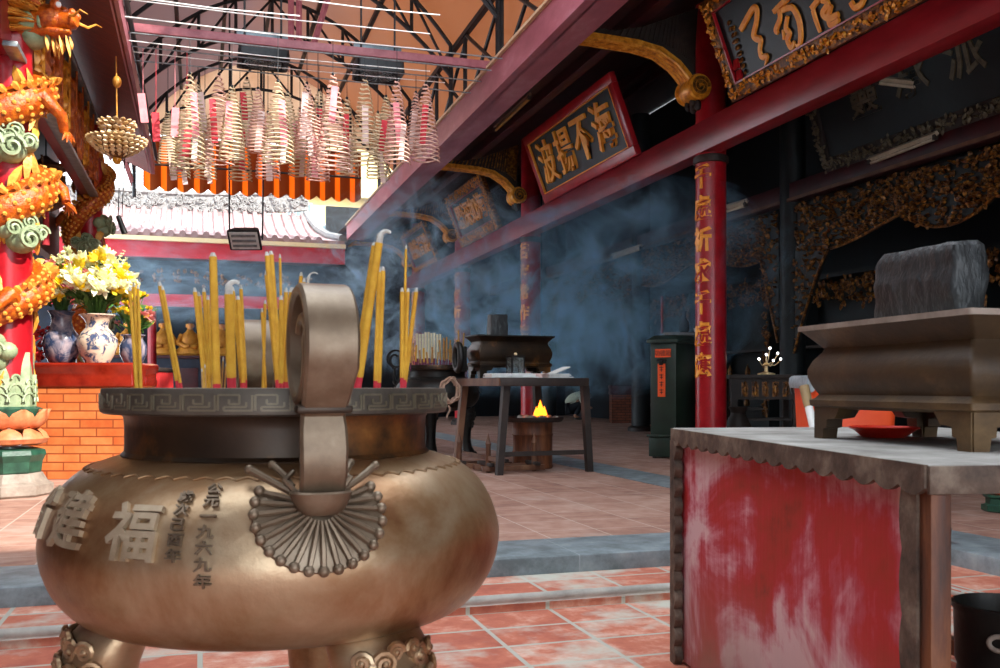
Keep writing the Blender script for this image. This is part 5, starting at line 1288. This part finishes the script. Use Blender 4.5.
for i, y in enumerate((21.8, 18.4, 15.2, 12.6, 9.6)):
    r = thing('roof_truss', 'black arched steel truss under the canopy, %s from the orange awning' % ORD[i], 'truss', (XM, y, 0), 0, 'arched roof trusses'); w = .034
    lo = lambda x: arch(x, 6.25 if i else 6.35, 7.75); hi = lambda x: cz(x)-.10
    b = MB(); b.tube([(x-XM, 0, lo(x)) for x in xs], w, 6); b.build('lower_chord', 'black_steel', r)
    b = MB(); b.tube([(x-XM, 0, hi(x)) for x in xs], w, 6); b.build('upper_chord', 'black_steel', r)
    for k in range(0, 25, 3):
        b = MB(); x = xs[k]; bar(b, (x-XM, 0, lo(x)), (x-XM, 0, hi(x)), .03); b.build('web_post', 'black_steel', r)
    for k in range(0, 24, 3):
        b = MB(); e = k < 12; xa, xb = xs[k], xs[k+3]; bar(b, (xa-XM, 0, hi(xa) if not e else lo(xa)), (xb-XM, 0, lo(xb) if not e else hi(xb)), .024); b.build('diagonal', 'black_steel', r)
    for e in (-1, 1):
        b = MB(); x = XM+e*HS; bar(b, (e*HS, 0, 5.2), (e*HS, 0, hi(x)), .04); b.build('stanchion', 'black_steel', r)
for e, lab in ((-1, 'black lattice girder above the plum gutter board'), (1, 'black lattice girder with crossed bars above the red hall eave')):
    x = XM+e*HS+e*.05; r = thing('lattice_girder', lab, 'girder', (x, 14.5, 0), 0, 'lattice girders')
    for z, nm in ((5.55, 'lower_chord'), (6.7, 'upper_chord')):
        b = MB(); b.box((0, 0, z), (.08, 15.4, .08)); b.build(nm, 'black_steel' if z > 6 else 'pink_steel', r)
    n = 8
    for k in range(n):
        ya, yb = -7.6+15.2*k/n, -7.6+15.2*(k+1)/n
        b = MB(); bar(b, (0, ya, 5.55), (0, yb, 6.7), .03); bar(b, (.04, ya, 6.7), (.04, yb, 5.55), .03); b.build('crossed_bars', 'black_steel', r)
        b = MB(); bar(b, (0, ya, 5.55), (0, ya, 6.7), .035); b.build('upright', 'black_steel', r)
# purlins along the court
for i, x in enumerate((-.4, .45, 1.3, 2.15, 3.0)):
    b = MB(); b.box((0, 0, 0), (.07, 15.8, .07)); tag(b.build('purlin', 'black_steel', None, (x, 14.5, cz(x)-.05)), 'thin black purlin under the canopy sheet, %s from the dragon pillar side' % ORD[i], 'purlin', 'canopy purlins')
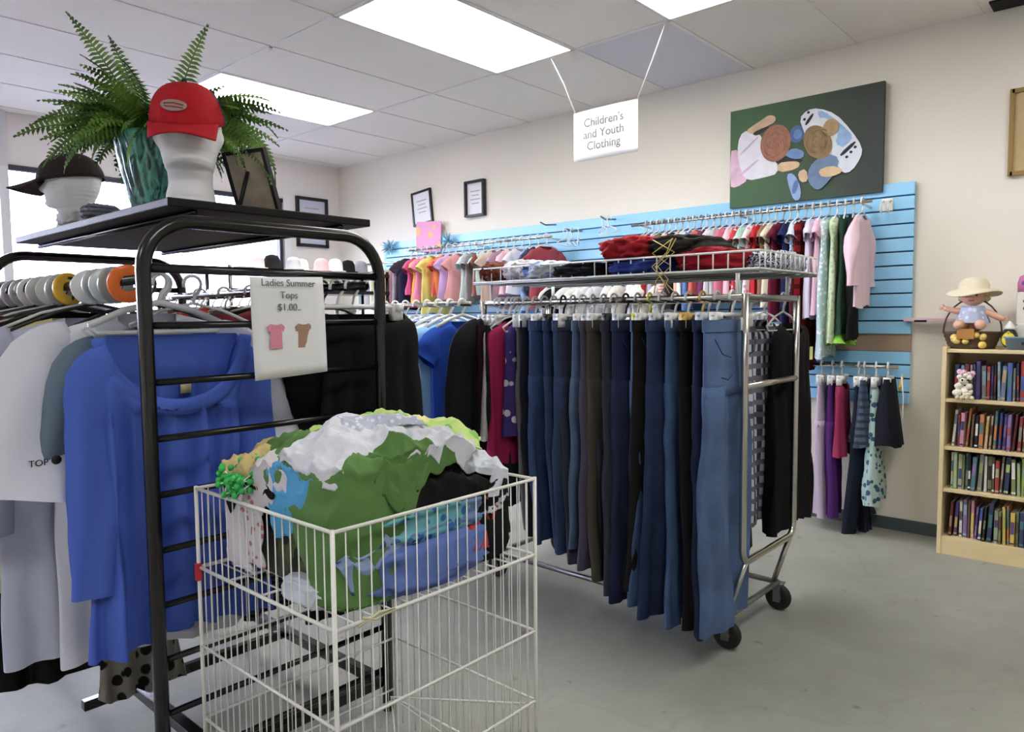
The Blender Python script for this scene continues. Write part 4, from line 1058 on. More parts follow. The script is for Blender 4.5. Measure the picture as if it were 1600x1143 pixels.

Aim: Output all of the entries verbatim, leaving out any images.

Written answer:
Keep writing the Blender script for this image. This is part 5, starting at line 1288. This part finishes the script. Use Blender 4.5.
for i, y in enumerate((21.8, 18.4, 15.2, 12.6, 9.6)):
    r = thing('roof_truss', 'black arched steel truss under the canopy, %s from the orange awning' % ORD[i], 'truss', (XM, y, 0), 0, 'arched roof trusses'); w = .034
    lo = lambda x: arch(x, 6.25 if i else 6.35, 7.75); hi = lambda x: cz(x)-.10
    b = MB(); b.tube([(x-XM, 0, lo(x)) for x in xs], w, 6); b.build('lower_chord', 'black_steel', r)
    b = MB(); b.tube([(x-XM, 0, hi(x)) for x in xs], w, 6); b.build('upper_chord', 'black_steel', r)
    for k in range(0, 25, 3):
        b = MB(); x = xs[k]; bar(b, (x-XM, 0, lo(x)), (x-XM, 0, hi(x)), .03); b.build('web_post', 'black_steel', r)
    for k in range(0, 24, 3):
        b = MB(); e = k < 12; xa, xb = xs[k], xs[k+3]; bar(b, (xa-XM, 0, hi(xa) if not e else lo(xa)), (xb-XM, 0, lo(xb) if not e else hi(xb)), .024); b.build('diagonal', 'black_steel', r)
    for e in (-1, 1):
        b = MB(); x = XM+e*HS; bar(b, (e*HS, 0, 5.2), (e*HS, 0, hi(x)), .04); b.build('stanchion', 'black_steel', r)
for e, lab in ((-1, 'black lattice girder above the plum gutter board'), (1, 'black lattice girder with crossed bars above the red hall eave')):
    x = XM+e*HS+e*.05; r = thing('lattice_girder', lab, 'girder', (x, 14.5, 0), 0, 'lattice girders')
    for z, nm in ((5.55, 'lower_chord'), (6.7, 'upper_chord')):
        b = MB(); b.box((0, 0, z), (.08, 15.4, .08)); b.build(nm, 'black_steel' if z > 6 else 'pink_steel', r)
    n = 8
    for k in range(n):
        ya, yb = -7.6+15.2*k/n, -7.6+15.2*(k+1)/n
        b = MB(); bar(b, (0, ya, 5.55), (0, yb, 6.7), .03); bar(b, (.04, ya, 6.7), (.04, yb, 5.55), .03); b.build('crossed_bars', 'black_steel', r)
        b = MB(); bar(b, (0, ya, 5.55), (0, ya, 6.7), .035); b.build('upright', 'black_steel', r)
# purlins along the court
for i, x in enumerate((-.4, .45, 1.3, 2.15, 3.0)):
    b = MB(); b.box((0, 0, 0), (.07, 15.8, .07)); tag(b.build('purlin', 'black_steel', None, (x, 14.5, cz(x)-.05)), 'thin black purlin under the canopy sheet, %s from the dragon pillar side' % ORD[i], 'purlin', 'canopy purlins')
The Blender Python script for this scene continues. Write part 4, from line 1058 on. More parts follow. The script is for Blender 4.5. Measure the picture as if it were 1600x1143 pixels.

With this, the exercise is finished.